Su olor a flores, a un clima que es andrógino, uno nunca sabe si hay frío o hay calor, tan solo apelas a la trillada frase primavera eterna y a conformarte con un beso en la mejilla de “solo amigos”.
Además ella no habla, canta, como también tiene esa manía de tan malos gustos por hombres con aliento a cigarro y flacos como René Higuita cuando arriesgado paraba las pelotas de escorpión.
Alguna vez Medellín fue bipolar, eso me contaron las abuelas detrás del mirador del pueblito Paisa, aunque intenta estar en tratamiento con el polen de las flores y creer a punta de autoelogios que el futuro será mejor. Atrás, bien enterrado, queda el mito de lo malo, la pleitesía palaciega de quienes a punta de no tener razón pretendían la violencia.

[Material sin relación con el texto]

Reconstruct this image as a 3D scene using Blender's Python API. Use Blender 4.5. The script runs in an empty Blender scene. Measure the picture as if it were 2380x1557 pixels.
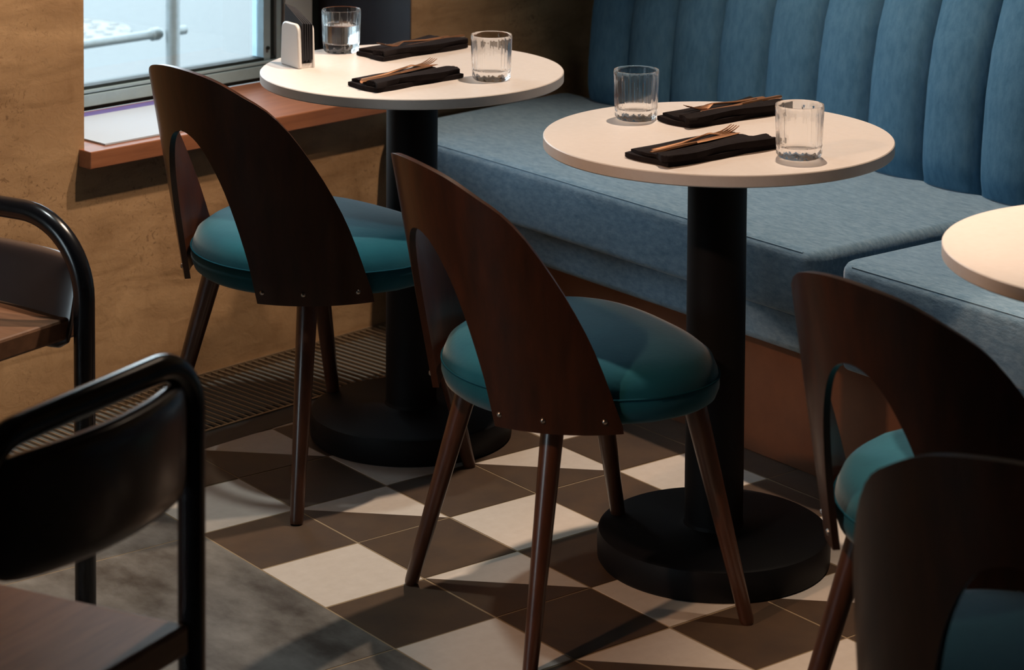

Lo verdaderamente malo: Medellín corrió en pantaletas en la plaza de Botero allí hizo el ridículo no le quedó bien el "énfasis en la forma" (sólo a Fernando le luce), sabe que la magia está en sus gentes y si hay gigantes en vez de molinos, entonces hay Boteros cagados de paloma, en vez de gorditas simpáticas.
Vos sabéis que es así (Te lo estoy diciendo en maracucho). Igual me gustáis Medellín.